Thursday, June 18, 2009

Fed’s Soup Kitchen Becomes Magnet for Lobbyists: Caroline Baum

Commentary by Caroline Baum

June 18 (Bloomberg) -- Maybe it’s a sign of the times, or a manifestation of bailout fatigue, that news of lobbyists descending on the Federal Reserve creates little reaction and no outrage.

“Executives and lobbyists now flock to the Fed, providing elaborate presentations on why their niche industry should be eligible for Fed financing or easier lending terms,” writes the New York Times’s Edmund Andrews in a June 13 article.

When I read that, I felt a pang in my stomach. It’s my gut that warns me when something’s “not right.”

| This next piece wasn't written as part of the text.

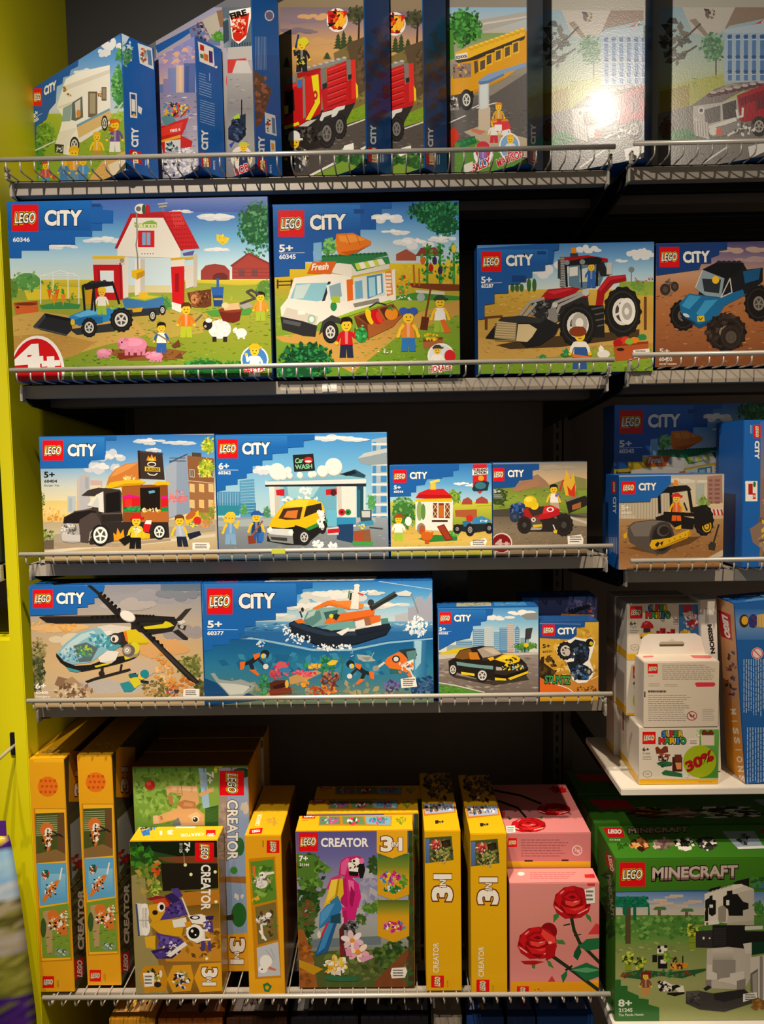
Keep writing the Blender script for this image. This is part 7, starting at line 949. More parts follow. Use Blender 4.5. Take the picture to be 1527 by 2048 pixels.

Traditionally the Fed was credit neutral. It bought or sold U.S. Treasury securities when it wanted to adjust interest rates or the size of its balance sheet.

Once the Fed got into the credit business, providing financing for selected assets and essentially picking winners and losers, it was only a matter of time before interested parties wanted to sit down for a chat.

“The minute you start to engage yourself in the business of buying different kinds of assets, it opens up the opportunity for various potentially affected groups to apply for those subsidies,” says Robert Eisenbeis, chief monetary economist at Cumberland Advisors Inc. and a former research director at the Atlanta Fed.

Andrews goes on to describe how Hertz, the rental car company, enlisted lawyer Stuart Eizenstat, a veteran of the Carter and Clinton administrations, to provide “elaborate presentations on why their niche industry should be eligible for Fed financing or easier lending terms.”

K Street Invasion

I can just picture K Street’s three-piece suits descending on 20th Street and Constitution Avenue, NW, the home of the Federal Reserve Board, armed with facts, statistics and pre- written legislation.

Wouldn’t it be simpler, not to mention more transparent, to hold a street fair, with tables set up for specific industries? That way, lobbyists could stop by, drop a card in the fish bowl -- entering them in the drawing for a free weekend at Harrah’s - - network with their peers and perhaps speak with a Fed “specialist” about his industry’s particular concerns and needs?

It’s one thing to seek feedback on new rules and regulations. Most federal government agencies are guided by the Administrative Procedure Act, which provides for a period of public comment. (Nothing there about a private audience.)

It’s another thing for the central bank to receive lobbyists. While the practice arose in response to the Term Asset-Backed Securities Loan Facility (TALF), it is something that the Fed should dispense with as soon as possible.

Borrower Outreach

The TALF was created to increase credit availability to consumers and small businesses. The idea was to make loans to investors for the purchase of AAA-rated asset-backed securities. The market for ABS had shut down last year, and the Fed wanted to encourage banks to make more credit-card, auto and student loans. Creating an incentive for investors to buy them seemed like the best way to get credit flowing.

The Fed announced the creation of TALF in November, but it didn’t make its debut until March because of legal hurdles and gun-shy investors, who were afraid their participation would subject them to the long arm of government.

What’s more, the Fed was moving into new territory and needed an education in order to understand and manage risk. Hence, the outreach to various industries interested in being included in the program.

To be sure, this isn’t the first time the Fed has gotten feedback from interested parties. When the central bank decided in 2003 to impose a penalty for borrowing at the discount window, setting the rate above that on interbank loans, it received feedback from depository institutions.

‘Soup Kitchen’

There’s something different, even unseemly, about mobile- home manufacturers, equipment makers and car dealers lining up at the Fed with cup in hand. These, and other types of collateralized loans, are now TALF-eligible, along with commercial and residential mortgage-backed securities.

Perhaps it was inevitable that getting into the credit business would subject the Fed to all the political trappings. After all, if you hand out subsidies, people will come, Eisenbeis says. “This is the soup kitchen.”

If the public perceives the Fed as propping up various industries instead of ministering to the economy at large, the central bank may lose some of its hard-won credibility. And that would be a bad thing with the Fed doubling the size of its balance sheet in the fourth quarter of last year.

The Fed wants to make sure inflation expectations remain anchored. Unfortunately, most of the increase in long-term Treasury yields this year has been in inflation expectations, not real rates. The boat appears to be dragging its anchor.

Reputation Risk

Fed officials can’t be happy to read that a couple of hedge funds are raising money to bet on a resurgence of inflation, even hyper-inflation. They’re well aware that their credit policy and flirtation with lobbyists may undermine their credibility and affect their ability to conduct old-fashioned monetary policy.

I suspect Fed chief Ben Bernanke has even less interest in financing Center City Motors’ floorplan loans, which car dealers use to carry their inventory, than President Barack Obama has in running General Motors.

Now, if Kobe Bryant were to request special consideration for his securitized future endorsements, the hoops-shooting President and Fed chief might be interested.